__DATA EXCERPT__
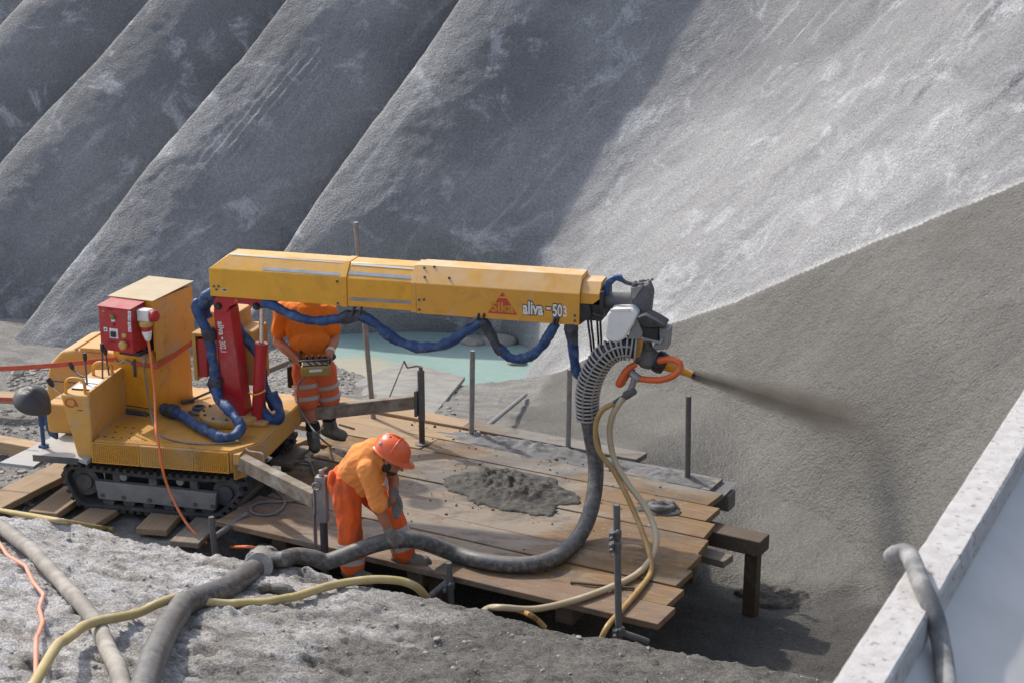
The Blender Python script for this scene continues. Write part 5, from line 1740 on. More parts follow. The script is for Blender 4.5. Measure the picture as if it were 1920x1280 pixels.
def resample(P, step):
    Q = []
    E = [P[0] * 2 - P[1]] + P + [P[-1] * 2 - P[-2]]
    for i in range(1, len(E) - 2):
        p0, p1, p2, p3 = E[i - 1], E[i], E[i + 1], E[i + 2]
        for k in range(30):
            t = k / 30
            Q.append(0.5 * ((2 * p1) + (p2 - p0) * t + (2 * p0 - 5 * p1 + 4 * p2 - p3) * t * t + (3 * p1 - p0 - 3 * p2 + p3) * t ** 3))
    Q.append(P[-1])
    out = [(Q[0], (Q[1] - Q[0]).normalized())]
    acc = 0
    for i in range(1, len(Q)):
        acc += (Q[i] - Q[i - 1]).length
        if acc >= step:
            out.append((Q[i], (Q[i] - Q[i - 1]).normalized()))
            acc = 0
    return out


ringm = MB()
N1, N2 = 26, 6
pts, fs = [], []
for i in range(N1):
    t = 2 * math.pi * i / N1
    for j in range(N2):
        s = 2 * math.pi * j / N2
        rr = .088 + .0125 * math.cos(s)
        pts.append((rr * math.cos(t), rr * math.sin(t), .0085 * math.sin(s)))
for i in range(N1):
    for j in range(N2):
        fs.append((i * N2 + j, ((i + 1) % N1) * N2 + j, ((i + 1) % N1) * N2 + (j + 1) % N2, i * N2 + (j + 1) % N2))
ringme = ringm.add(pts, fs).mesh('guard_ring')
ringme.materials.append(MATS['caked_ring'])
ringme.shade_smooth()
for p, d in resample(gp, .031):
    o = bpy.data.objects.new('guard_ring', ringme)
    COL.objects.link(o)
    o.parent = solo_guard
    o.matrix_local = ROOTW[solo_guard].inverted() @ (Matrix.Translation(p) @ d.to_track_quat('Z', 'Y').to_matrix().to_4x4())
for sgn in (-1, 1):
    part('spine_rod', MB().tube([p + Vector((0.0, -.085, 0)) * 1.0 + d.cross(Vector((0, 1, 0))) * .035 * sgn for p, d in resample(gp, .06)], .008, 6), 'galvanised', solo_guard, local=False)

# coupling wrapped in sheet
cw = MB()
d = (thin[1] - big[-1]).normalized()
cw.tube([big[-2].lerp(big[-1], .45), big[-2].lerp(big[-1], .8), big[-1], cp, cp.lerp(thin[1], .45)], .105, 18, sub=10, rfun=lambda s, L: .85 + .25 * math.sin(math.pi * min(1, s / L)) + .06 * math.sin(s * 52) + .05 * math.sin(s * 97 + 1))
for k in range(5):
    cw.tube([big[-1] + Vector((.09 * math.cos(a) * .5 + .02 * k - .05, -.02 * k, .10 * math.sin(a))) for a in [i * .7 for i in range(10)]], .012, 6)
solo('wrapped_coupling', cw, 'sheet_wrap', 'bulky hose coupling wrapped in dirty pale sheet on the near bank', 'hose coupling')
solo('soaked_sack', MB().tube(GB_([(486, 1098), (515, 1104), (540, 1106), (556, 1112)], .012), .035, 10, rfun=lambda s, L: .6 + .5 * math.sin(3 * s / L) + .2 * math.sin(40 * s)), 'boot_leather', 'dark soaked rag lying on the bank below the wrapped coupling', 'rag')

PX0 = GH(182, 1184)
hose('water_hose', [p + Vector((0, 0, .075 * math.exp(-((p.x - PX0.x) / .16) ** 2))) for p in GB_([(10, 1400), (108, 1234), (160, 1194), (225, 1168)], .03)] + [GH(262, 1164, .06), GH(300, 1160, .11), GH(335, 1150, .11), GH(372, 1139, .05)] + GB_([(420, 1131), (500, 1128), (560, 1116)], .024) + [Vector(PZ(620, 1097, .20)), Vector(PZ(690, 1086, .19)), Vector(PZ(742, 1087, .16)), Vector(PZ(772, 1095, .12)), Vector(PZ(790, 1108, .04)), Vector(PZ(806, 1130, -.10))], .030, 'yellow_hose', 'dull yellow water hose crossing over the thick dark hose on the near bank', 'water hose')
hose('slurry_hose', GB_([(-30, 968), (0, 985), (60, 1031), (118, 1094), (160, 1140), (186, 1176), (200, 1212), (222, 1256), (262, 1420)], .035), .052, 'grey_hose', 'dusty light grey hose running down the left side of the near bank', 'slurry hose')
hose('water_hose', GB_([(-20, 953), (60, 966), (120, 977), (175, 987), (212, 992)], .022), .022, 'yellow_hose', 'thin yellow hose lying along the bank crest below the timbers', 'water hose')
hose('power_cable', GB_([(-10, 1004), (14, 1040), (48, 1061), (62, 1090), (81, 1114), (74, 1140), (80, 1166), (68, 1200), (66, 1400)], .016), .0135, 'pink_cable', 'kinked salmon cable at the lower left beside the light grey hose', 'cable')
# machine cables
plug_w = MW @ (CF @ pb)
oc = [plug_w, Vector(PY(284, 680, plug_w.y - .05)), Vector(PY(290, 740, plug_w.y - .15)), MW @ PM(292, 800, -.02), MW @ PM(297, 830, -.09), MW @ PM(305, 880, -.12), MW @ PM(318, 920, -.12), MW @ PM(340, 965, -.2), Vector(PZ(362, 995, -.12)), Vector(PZ(388, 1018, -.18))]
hose('power_cable', oc, .0115, 'orange_cable', 'orange cable hanging from the red plug down past the rubber track', 'cable', n=8)
hose('power_cable', [GH(432, 1030, .01), Vector(PZ(450, 1024, -.02)), Vector(PZ(475, 1025, -.02)), GH(488, 1034, .0)], .0115, 'orange_cable', 'short bend of orange cable showing behind the bank crest under the deck', 'cable', n=8)
gc = [MW @ (CF @ PC(269, 680, -.05)), MW @ (CF @ PC(276, 730, -.07)), MW @ PM(287, 790, .25), MW @ PM(300, 815, .05)] + [MW @ Vector((*(lambda q: (q.x, q.y))(MI @ Vector(at_plane(u, v, (0, 0, 1), (0, 0, -.12 + ZP1 + .014)))), ZP1 + .018)) for u, v in ((325, 826), (370, 832), (420, 831), (452, 829))] + [MW @ Vector((1.50, .04, .60)), Vector(PY(492, 850, 11.9)), Vector(PY(496, 870, 11.9))]
hose('control_cable', gc, .008, 'grey_cable', 'thin grey cable lying across the yellow machine platform', 'cable', n=8)
hose('control_cable', [Vector(PZ(u, v, .015)) for u, v in ((528, 870), (560, 864), (580, 867), (588, 885), (598, 898), (612, 902))], .011, 'grey_cable', 'short grey cable on the boards left of the bent worker', 'cable', n=8)
lp = [Vector(PZ(u, v, .012)) for u, v in ((500, 905), (520, 922), (534, 940), (522, 958), (497, 965), (474, 960), (471, 949), (490, 941), (530, 939), (565, 937))]
hose('control_cable', lp, .009, 'grey_cable', 'grey cable coiled in one loop on the front plank under the outrigger', 'cable', n=8)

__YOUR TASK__
Print the complete listing exactly, apart from any pictures.

__FINAL RESULT__
The Blender Python script for this scene continues. Write part 5, from line 1740 on. More parts follow. The script is for Blender 4.5. Measure the picture as if it were 1920x1280 pixels.
def resample(P, step):
    Q = []
    E = [P[0] * 2 - P[1]] + P + [P[-1] * 2 - P[-2]]
    for i in range(1, len(E) - 2):
        p0, p1, p2, p3 = E[i - 1], E[i], E[i + 1], E[i + 2]
        for k in range(30):
            t = k / 30
            Q.append(0.5 * ((2 * p1) + (p2 - p0) * t + (2 * p0 - 5 * p1 + 4 * p2 - p3) * t * t + (3 * p1 - p0 - 3 * p2 + p3) * t ** 3))
    Q.append(P[-1])
    out = [(Q[0], (Q[1] - Q[0]).normalized())]
    acc = 0
    for i in range(1, len(Q)):
        acc += (Q[i] - Q[i - 1]).length
        if acc >= step:
            out.append((Q[i], (Q[i] - Q[i - 1]).normalized()))
            acc = 0
    return out


ringm = MB()
N1, N2 = 26, 6
pts, fs = [], []
for i in range(N1):
    t = 2 * math.pi * i / N1
    for j in range(N2):
        s = 2 * math.pi * j / N2
        rr = .088 + .0125 * math.cos(s)
        pts.append((rr * math.cos(t), rr * math.sin(t), .0085 * math.sin(s)))
for i in range(N1):
    for j in range(N2):
        fs.append((i * N2 + j, ((i + 1) % N1) * N2 + j, ((i + 1) % N1) * N2 + (j + 1) % N2, i * N2 + (j + 1) % N2))
ringme = ringm.add(pts, fs).mesh('guard_ring')
ringme.materials.append(MATS['caked_ring'])
ringme.shade_smooth()
for p, d in resample(gp, .031):
    o = bpy.data.objects.new('guard_ring', ringme)
    COL.objects.link(o)
    o.parent = solo_guard
    o.matrix_local = ROOTW[solo_guard].inverted() @ (Matrix.Translation(p) @ d.to_track_quat('Z', 'Y').to_matrix().to_4x4())
for sgn in (-1, 1):
    part('spine_rod', MB().tube([p + Vector((0.0, -.085, 0)) * 1.0 + d.cross(Vector((0, 1, 0))) * .035 * sgn for p, d in resample(gp, .06)], .008, 6), 'galvanised', solo_guard, local=False)

# coupling wrapped in sheet
cw = MB()
d = (thin[1] - big[-1]).normalized()
cw.tube([big[-2].lerp(big[-1], .45), big[-2].lerp(big[-1], .8), big[-1], cp, cp.lerp(thin[1], .45)], .105, 18, sub=10, rfun=lambda s, L: .85 + .25 * math.sin(math.pi * min(1, s / L)) + .06 * math.sin(s * 52) + .05 * math.sin(s * 97 + 1))
for k in range(5):
    cw.tube([big[-1] + Vector((.09 * math.cos(a) * .5 + .02 * k - .05, -.02 * k, .10 * math.sin(a))) for a in [i * .7 for i in range(10)]], .012, 6)
solo('wrapped_coupling', cw, 'sheet_wrap', 'bulky hose coupling wrapped in dirty pale sheet on the near bank', 'hose coupling')
solo('soaked_sack', MB().tube(GB_([(486, 1098), (515, 1104), (540, 1106), (556, 1112)], .012), .035, 10, rfun=lambda s, L: .6 + .5 * math.sin(3 * s / L) + .2 * math.sin(40 * s)), 'boot_leather', 'dark soaked rag lying on the bank below the wrapped coupling', 'rag')

PX0 = GH(182, 1184)
hose('water_hose', [p + Vector((0, 0, .075 * math.exp(-((p.x - PX0.x) / .16) ** 2))) for p in GB_([(10, 1400), (108, 1234), (160, 1194), (225, 1168)], .03)] + [GH(262, 1164, .06), GH(300, 1160, .11), GH(335, 1150, .11), GH(372, 1139, .05)] + GB_([(420, 1131), (500, 1128), (560, 1116)], .024) + [Vector(PZ(620, 1097, .20)), Vector(PZ(690, 1086, .19)), Vector(PZ(742, 1087, .16)), Vector(PZ(772, 1095, .12)), Vector(PZ(790, 1108, .04)), Vector(PZ(806, 1130, -.10))], .030, 'yellow_hose', 'dull yellow water hose crossing over the thick dark hose on the near bank', 'water hose')
hose('slurry_hose', GB_([(-30, 968), (0, 985), (60, 1031), (118, 1094), (160, 1140), (186, 1176), (200, 1212), (222, 1256), (262, 1420)], .035), .052, 'grey_hose', 'dusty light grey hose running down the left side of the near bank', 'slurry hose')
hose('water_hose', GB_([(-20, 953), (60, 966), (120, 977), (175, 987), (212, 992)], .022), .022, 'yellow_hose', 'thin yellow hose lying along the bank crest below the timbers', 'water hose')
hose('power_cable', GB_([(-10, 1004), (14, 1040), (48, 1061), (62, 1090), (81, 1114), (74, 1140), (80, 1166), (68, 1200), (66, 1400)], .016), .0135, 'pink_cable', 'kinked salmon cable at the lower left beside the light grey hose', 'cable')
# machine cables
plug_w = MW @ (CF @ pb)
oc = [plug_w, Vector(PY(284, 680, plug_w.y - .05)), Vector(PY(290, 740, plug_w.y - .15)), MW @ PM(292, 800, -.02), MW @ PM(297, 830, -.09), MW @ PM(305, 880, -.12), MW @ PM(318, 920, -.12), MW @ PM(340, 965, -.2), Vector(PZ(362, 995, -.12)), Vector(PZ(388, 1018, -.18))]
hose('power_cable', oc, .0115, 'orange_cable', 'orange cable hanging from the red plug down past the rubber track', 'cable', n=8)
hose('power_cable', [GH(432, 1030, .01), Vector(PZ(450, 1024, -.02)), Vector(PZ(475, 1025, -.02)), GH(488, 1034, .0)], .0115, 'orange_cable', 'short bend of orange cable showing behind the bank crest under the deck', 'cable', n=8)
gc = [MW @ (CF @ PC(269, 680, -.05)), MW @ (CF @ PC(276, 730, -.07)), MW @ PM(287, 790, .25), MW @ PM(300, 815, .05)] + [MW @ Vector((*(lambda q: (q.x, q.y))(MI @ Vector(at_plane(u, v, (0, 0, 1), (0, 0, -.12 + ZP1 + .014)))), ZP1 + .018)) for u, v in ((325, 826), (370, 832), (420, 831), (452, 829))] + [MW @ Vector((1.50, .04, .60)), Vector(PY(492, 850, 11.9)), Vector(PY(496, 870, 11.9))]
hose('control_cable', gc, .008, 'grey_cable', 'thin grey cable lying across the yellow machine platform', 'cable', n=8)
hose('control_cable', [Vector(PZ(u, v, .015)) for u, v in ((528, 870), (560, 864), (580, 867), (588, 885), (598, 898), (612, 902))], .011, 'grey_cable', 'short grey cable on the boards left of the bent worker', 'cable', n=8)
lp = [Vector(PZ(u, v, .012)) for u, v in ((500, 905), (520, 922), (534, 940), (522, 958), (497, 965), (474, 960), (471, 949), (490, 941), (530, 939), (565, 937))]
hose('control_cable', lp, .009, 'grey_cable', 'grey cable coiled in one loop on the front plank under the outrigger', 'cable', n=8)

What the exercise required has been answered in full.